I think I am simultaneously completely heartless and hard on myself, unforgiving in all quarters, self-critical to the nth+1 degree and just all around negative about the likelihood of my ever succeeding at my heart’s desire, while also willing to cut myself a giant swathe of slack.
I wanted to go to a comedy thing tonight that was partially a roast for someone leaving town who has been pretty cool to me. In theory, great fucking idea. Get a little networking in maybe, or maybe just catch a bit of community spirit for a comedy community into which I haven’t pushed myself too hard to assimilate.
Great fucking idea in theory and, I was thinking, a great step in taking charge and getting something done to act a tad less lacksidasiacal and stalled.
Buuut, I have a friend coming into town tomorrow and the boss has asked me to write shit and I like writing and SF is a bit of a drive and gas is expensive and if I go out tonight, it will be hard waking up in the morning and the boss said I could leave early but I promised to work on the writing project and what about M. does he want to go and is the house ready for company and won’t I go out every night while she’s here and I have to RSVP to my aunt and I wanted to work on that Photoshop thing and then there’s the video I’ve been editing and it’s really just an open mike and do I really want to hang out with comics. BLAH FUCKING BLAH BLAH BLAH.
Bottom line, I’m pissed at myself for not working a bit harder on comedy. But, I am also totally all-forgiving of myself, because I have stepped into a whole different world and scene.
I’ve been pretty high on performing and proud of the room reaction the last few or more times out. So, yay comedy, rah rah.
On the other hand, I don’t lust, hound, pine and obsess about stage time like before. I can take it or leave it. Open mikes, feh. Among other things the endless showcasing for someone else to line their pockets has lost its allure, so I need something tangible (like maybe something folding into my wallet) to leave the house.
Or maybe it’s just the complacency of a happy little suburban existence.
Or maybe this job is different. But, maybe it’s not. Maybe I’m deluding myself into relevance the same way I did with my last job and the job before that and they are all just fucking endless excuses for not writing and not pursuing (thereby guaranteeing failure) a writerly path.
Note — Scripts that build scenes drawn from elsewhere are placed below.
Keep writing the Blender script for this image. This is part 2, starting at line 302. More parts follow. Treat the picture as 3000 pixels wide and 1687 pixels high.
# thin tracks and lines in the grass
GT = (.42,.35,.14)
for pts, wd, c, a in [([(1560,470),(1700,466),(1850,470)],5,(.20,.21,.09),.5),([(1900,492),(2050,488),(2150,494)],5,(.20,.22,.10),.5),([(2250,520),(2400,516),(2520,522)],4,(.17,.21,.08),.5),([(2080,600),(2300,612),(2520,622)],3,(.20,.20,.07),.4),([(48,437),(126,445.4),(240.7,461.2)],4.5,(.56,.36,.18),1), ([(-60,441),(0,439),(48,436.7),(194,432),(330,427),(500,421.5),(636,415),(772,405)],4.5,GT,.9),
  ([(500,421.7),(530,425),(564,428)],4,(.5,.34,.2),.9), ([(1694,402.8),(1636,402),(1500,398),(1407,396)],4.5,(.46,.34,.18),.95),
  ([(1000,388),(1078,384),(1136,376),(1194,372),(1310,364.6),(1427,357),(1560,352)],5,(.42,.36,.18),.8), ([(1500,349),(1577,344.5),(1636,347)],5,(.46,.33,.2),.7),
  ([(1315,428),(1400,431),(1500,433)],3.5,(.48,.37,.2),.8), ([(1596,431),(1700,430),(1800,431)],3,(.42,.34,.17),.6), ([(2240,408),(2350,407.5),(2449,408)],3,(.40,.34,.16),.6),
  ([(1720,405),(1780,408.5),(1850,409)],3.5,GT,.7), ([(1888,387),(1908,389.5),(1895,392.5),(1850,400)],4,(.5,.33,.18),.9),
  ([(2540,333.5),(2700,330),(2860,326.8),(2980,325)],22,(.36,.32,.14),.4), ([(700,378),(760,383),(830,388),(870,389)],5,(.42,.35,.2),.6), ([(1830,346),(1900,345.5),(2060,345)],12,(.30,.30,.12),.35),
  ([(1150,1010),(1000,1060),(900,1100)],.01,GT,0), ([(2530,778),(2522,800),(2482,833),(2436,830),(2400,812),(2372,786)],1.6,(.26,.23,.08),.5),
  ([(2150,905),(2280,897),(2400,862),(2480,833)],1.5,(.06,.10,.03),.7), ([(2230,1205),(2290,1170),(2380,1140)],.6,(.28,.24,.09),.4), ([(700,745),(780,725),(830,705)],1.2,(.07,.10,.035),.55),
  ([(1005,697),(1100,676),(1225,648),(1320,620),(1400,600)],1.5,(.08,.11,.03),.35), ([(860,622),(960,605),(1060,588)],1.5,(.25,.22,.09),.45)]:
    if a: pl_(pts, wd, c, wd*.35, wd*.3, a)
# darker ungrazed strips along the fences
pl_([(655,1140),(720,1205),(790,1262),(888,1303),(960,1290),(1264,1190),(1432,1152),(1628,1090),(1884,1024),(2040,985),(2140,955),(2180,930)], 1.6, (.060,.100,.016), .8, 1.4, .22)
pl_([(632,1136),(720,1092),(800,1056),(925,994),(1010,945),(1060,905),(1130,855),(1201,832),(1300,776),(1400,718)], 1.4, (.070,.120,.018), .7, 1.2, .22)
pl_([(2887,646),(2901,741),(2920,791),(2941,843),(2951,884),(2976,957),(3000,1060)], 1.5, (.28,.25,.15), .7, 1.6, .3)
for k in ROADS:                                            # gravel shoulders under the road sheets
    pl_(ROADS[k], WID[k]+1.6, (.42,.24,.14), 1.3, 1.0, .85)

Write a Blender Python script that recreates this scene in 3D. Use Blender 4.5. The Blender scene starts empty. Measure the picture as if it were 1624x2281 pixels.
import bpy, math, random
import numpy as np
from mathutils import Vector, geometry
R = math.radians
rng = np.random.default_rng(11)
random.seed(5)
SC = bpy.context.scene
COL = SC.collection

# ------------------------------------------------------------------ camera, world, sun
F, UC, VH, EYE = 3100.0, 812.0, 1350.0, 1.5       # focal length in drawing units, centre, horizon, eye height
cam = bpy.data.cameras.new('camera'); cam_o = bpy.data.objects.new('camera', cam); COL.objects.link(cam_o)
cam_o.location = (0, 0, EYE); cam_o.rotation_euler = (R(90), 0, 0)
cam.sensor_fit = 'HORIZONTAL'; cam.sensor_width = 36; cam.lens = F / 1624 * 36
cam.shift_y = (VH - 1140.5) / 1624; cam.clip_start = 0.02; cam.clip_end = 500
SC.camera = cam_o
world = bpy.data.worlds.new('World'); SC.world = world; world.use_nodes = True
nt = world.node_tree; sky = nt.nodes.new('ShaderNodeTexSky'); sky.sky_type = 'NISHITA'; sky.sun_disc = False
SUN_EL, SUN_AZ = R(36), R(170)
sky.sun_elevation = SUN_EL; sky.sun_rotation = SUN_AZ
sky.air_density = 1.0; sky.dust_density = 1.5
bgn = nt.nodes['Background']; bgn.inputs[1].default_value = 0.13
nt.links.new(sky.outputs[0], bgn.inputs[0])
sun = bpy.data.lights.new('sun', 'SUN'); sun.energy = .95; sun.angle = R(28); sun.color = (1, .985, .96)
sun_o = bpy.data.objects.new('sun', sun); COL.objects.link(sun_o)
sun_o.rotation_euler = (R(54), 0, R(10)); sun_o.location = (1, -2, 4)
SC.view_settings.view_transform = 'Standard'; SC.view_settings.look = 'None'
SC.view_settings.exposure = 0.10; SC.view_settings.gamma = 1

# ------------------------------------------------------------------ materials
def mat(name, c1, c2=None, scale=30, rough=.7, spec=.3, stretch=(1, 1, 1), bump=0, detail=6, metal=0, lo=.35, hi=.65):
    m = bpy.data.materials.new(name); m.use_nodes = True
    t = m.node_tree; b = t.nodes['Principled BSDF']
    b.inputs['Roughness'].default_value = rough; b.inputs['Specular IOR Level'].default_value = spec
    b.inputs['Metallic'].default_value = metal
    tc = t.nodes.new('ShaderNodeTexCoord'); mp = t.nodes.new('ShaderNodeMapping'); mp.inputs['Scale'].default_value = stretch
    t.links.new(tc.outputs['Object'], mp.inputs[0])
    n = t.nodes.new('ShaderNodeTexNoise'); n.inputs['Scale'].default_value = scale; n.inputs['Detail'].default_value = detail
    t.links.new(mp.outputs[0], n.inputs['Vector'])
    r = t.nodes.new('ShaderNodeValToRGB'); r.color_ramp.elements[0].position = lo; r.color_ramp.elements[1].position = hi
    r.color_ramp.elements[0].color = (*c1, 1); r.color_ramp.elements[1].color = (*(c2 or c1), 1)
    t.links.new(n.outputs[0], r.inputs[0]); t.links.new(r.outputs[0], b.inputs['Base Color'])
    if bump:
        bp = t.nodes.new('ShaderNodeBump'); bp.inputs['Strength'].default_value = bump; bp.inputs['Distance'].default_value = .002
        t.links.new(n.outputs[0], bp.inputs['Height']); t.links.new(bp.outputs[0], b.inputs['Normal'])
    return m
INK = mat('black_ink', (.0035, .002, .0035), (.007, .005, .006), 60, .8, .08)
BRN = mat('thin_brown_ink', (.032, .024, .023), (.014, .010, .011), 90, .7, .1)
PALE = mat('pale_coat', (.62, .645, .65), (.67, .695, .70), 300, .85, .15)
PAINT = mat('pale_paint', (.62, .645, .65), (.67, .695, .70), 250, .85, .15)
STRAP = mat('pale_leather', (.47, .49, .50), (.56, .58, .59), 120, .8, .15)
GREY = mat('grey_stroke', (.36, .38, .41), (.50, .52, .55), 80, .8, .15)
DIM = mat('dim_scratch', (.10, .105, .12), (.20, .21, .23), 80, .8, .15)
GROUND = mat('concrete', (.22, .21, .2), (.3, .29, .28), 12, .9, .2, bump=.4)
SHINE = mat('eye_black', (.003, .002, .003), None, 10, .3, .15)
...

Here are a few things I know — I’m a greater than passable writer compared to the mass of folks; I enjoy myself when I’m writing in a mindless seamless way when you are doing something where you feel a comfortable level of mastery; I’m beginning to feel the same way performing, I am fucking unbelievably lazy, a wicked procrastinator and lack self-discipline; I don’t want to die having never tried and, finally, I don’t really fucking know what I want (which makes it damn tough to get).
By the way, when I’m in the kind of see-saw mood of flagellation and forgiveness, I like to focus on the success of friends and imagine my life is stalled, buried in inertia and they all see me as the one left behind. More than one comedy buddy has thrown together a successful night or more of comedy in Boston or started shows, a few others were in Edinburgh, including one producing the overseas version of the Naked Comedy Show, something conceptually I had been in close to the ground floor, as it were, and another is doing well in the Bay Area. I, on the other hand, went to Target tonight.
Realistically, I haven’t sat as still as that perception would suggest (else the breeze outside my door wouldn’t palpitate San Jose August). Also, many of the friends I have made in comedy were light years ahead (or at least a few earth years) of me in the way of the comic path. (It might even be to my credit that relative veterans were friendly to my neophyte self.) So, logically, they are beginning to peak sooner. (The bitch of comedy is that, I think, more than anything else people might mention, it takes time to learn how to do it well. Just time.)
In conclusion, either I suck. Or, I don’t.